→ **INSTRUCTION**
Beginning at the first line of the data, print each line exactly, stopping after the line that contains "detector(9.175, 3.29, 1.05, 'larger".

→ **PROVIDED MATERIAL**
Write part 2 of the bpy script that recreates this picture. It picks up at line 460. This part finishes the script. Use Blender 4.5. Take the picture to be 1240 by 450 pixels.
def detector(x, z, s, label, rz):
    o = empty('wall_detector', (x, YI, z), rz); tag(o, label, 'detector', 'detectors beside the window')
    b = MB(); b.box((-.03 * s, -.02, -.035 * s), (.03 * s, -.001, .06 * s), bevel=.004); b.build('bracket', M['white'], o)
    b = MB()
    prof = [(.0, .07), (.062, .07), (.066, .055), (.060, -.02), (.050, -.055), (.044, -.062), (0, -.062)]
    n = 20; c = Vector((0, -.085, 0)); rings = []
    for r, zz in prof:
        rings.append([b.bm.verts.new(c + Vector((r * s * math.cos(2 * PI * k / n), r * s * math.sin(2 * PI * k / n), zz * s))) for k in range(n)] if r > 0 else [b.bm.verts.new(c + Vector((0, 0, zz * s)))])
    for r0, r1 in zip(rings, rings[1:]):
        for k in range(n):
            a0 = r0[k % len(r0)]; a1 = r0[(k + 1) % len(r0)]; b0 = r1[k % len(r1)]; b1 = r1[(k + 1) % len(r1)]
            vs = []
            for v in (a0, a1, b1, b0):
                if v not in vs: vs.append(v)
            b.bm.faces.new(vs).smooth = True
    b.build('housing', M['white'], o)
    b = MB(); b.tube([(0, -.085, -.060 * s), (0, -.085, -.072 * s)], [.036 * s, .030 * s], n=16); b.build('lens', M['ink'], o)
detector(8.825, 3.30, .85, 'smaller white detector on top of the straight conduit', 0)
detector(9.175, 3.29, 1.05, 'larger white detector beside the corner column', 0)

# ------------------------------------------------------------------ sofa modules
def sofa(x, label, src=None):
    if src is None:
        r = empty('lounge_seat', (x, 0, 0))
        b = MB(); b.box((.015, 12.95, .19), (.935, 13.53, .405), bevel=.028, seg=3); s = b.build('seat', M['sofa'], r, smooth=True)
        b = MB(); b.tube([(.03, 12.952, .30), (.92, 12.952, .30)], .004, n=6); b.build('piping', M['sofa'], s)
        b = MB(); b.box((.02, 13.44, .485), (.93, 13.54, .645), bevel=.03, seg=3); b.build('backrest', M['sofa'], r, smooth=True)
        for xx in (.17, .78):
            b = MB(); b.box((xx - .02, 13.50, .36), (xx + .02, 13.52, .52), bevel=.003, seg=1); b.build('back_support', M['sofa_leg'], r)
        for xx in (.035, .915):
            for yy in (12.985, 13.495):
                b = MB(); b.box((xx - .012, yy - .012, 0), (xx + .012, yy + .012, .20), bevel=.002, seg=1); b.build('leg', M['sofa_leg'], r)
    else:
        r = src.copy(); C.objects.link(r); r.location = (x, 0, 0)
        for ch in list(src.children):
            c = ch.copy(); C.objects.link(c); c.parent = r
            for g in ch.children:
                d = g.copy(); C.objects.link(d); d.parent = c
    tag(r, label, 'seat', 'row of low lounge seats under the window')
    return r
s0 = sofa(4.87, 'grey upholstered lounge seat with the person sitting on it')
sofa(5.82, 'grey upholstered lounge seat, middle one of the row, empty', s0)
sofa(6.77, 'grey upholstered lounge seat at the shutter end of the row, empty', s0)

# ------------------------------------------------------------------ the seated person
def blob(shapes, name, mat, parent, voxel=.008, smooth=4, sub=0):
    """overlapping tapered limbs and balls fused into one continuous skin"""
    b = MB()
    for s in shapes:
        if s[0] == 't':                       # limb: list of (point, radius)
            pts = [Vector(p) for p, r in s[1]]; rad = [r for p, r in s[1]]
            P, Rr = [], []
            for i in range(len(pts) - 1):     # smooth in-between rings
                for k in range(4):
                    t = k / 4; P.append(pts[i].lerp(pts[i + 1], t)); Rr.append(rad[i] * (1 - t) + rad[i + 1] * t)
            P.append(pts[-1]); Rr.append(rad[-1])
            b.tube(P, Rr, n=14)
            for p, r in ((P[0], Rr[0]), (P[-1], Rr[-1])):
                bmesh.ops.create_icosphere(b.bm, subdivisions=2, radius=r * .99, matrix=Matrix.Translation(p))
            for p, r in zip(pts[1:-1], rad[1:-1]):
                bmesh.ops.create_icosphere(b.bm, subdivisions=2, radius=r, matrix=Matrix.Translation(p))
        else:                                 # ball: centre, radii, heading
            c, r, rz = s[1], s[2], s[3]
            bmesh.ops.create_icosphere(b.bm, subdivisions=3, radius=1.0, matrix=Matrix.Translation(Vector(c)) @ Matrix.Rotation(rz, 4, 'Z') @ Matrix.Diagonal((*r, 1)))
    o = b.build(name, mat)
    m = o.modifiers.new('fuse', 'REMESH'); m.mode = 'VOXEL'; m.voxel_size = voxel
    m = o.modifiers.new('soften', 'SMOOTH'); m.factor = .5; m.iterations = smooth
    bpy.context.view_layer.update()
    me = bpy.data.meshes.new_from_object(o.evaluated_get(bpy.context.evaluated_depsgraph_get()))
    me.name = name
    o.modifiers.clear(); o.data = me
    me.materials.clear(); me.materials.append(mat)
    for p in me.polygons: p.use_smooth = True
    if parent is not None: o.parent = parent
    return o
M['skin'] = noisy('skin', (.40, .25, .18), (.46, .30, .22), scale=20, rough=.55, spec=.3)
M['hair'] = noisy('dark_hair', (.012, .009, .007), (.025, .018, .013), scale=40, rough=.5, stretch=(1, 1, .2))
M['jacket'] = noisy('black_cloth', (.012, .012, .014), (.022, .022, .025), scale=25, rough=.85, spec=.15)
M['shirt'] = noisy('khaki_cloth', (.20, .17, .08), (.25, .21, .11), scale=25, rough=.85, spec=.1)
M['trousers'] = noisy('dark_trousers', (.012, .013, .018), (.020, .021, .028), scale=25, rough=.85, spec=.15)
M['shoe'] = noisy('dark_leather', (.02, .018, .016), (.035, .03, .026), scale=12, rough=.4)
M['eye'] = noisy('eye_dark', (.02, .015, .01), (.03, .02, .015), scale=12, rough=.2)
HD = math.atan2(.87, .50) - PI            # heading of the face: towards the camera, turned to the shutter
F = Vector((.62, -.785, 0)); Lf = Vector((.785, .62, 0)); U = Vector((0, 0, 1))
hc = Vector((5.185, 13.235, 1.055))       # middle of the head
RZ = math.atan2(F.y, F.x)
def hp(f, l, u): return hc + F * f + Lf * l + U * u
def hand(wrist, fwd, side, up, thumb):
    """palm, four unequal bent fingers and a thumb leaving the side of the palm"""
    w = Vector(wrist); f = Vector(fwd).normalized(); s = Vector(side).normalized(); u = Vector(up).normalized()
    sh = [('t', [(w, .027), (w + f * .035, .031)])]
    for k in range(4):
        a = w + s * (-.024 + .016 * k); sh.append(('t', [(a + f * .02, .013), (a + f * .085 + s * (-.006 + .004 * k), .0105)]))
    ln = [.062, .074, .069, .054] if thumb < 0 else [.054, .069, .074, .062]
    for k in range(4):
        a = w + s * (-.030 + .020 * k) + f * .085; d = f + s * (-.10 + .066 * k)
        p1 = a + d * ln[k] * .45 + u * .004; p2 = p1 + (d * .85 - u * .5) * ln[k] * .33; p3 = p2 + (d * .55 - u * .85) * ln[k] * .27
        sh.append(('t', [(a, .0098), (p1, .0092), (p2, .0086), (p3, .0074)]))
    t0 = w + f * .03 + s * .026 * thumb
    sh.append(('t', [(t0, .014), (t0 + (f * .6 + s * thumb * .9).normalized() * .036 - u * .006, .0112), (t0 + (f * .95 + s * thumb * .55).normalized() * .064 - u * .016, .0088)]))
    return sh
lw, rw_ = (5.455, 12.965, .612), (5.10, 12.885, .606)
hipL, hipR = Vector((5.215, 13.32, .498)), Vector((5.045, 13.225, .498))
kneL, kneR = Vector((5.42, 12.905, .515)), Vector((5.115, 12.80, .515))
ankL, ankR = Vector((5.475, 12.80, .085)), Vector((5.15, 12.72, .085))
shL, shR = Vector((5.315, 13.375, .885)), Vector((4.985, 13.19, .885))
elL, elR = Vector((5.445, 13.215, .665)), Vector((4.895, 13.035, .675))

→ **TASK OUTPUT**
Write part 2 of the bpy script that recreates this picture. It picks up at line 460. This part finishes the script. Use Blender 4.5. Take the picture to be 1240 by 450 pixels.
def detector(x, z, s, label, rz):
    o = empty('wall_detector', (x, YI, z), rz); tag(o, label, 'detector', 'detectors beside the window')
    b = MB(); b.box((-.03 * s, -.02, -.035 * s), (.03 * s, -.001, .06 * s), bevel=.004); b.build('bracket', M['white'], o)
    b = MB()
    prof = [(.0, .07), (.062, .07), (.066, .055), (.060, -.02), (.050, -.055), (.044, -.062), (0, -.062)]
    n = 20; c = Vector((0, -.085, 0)); rings = []
    for r, zz in prof:
        rings.append([b.bm.verts.new(c + Vector((r * s * math.cos(2 * PI * k / n), r * s * math.sin(2 * PI * k / n), zz * s))) for k in range(n)] if r > 0 else [b.bm.verts.new(c + Vector((0, 0, zz * s)))])
    for r0, r1 in zip(rings, rings[1:]):
        for k in range(n):
            a0 = r0[k % len(r0)]; a1 = r0[(k + 1) % len(r0)]; b0 = r1[k % len(r1)]; b1 = r1[(k + 1) % len(r1)]
            vs = []
            for v in (a0, a1, b1, b0):
                if v not in vs: vs.append(v)
            b.bm.faces.new(vs).smooth = True
    b.build('housing', M['white'], o)
    b = MB(); b.tube([(0, -.085, -.060 * s), (0, -.085, -.072 * s)], [.036 * s, .030 * s], n=16); b.build('lens', M['ink'], o)
detector(8.825, 3.30, .85, 'smaller white detector on top of the straight conduit', 0)
detector(9.175, 3.29, 1.05, 'larger white detector beside the corner column', 0)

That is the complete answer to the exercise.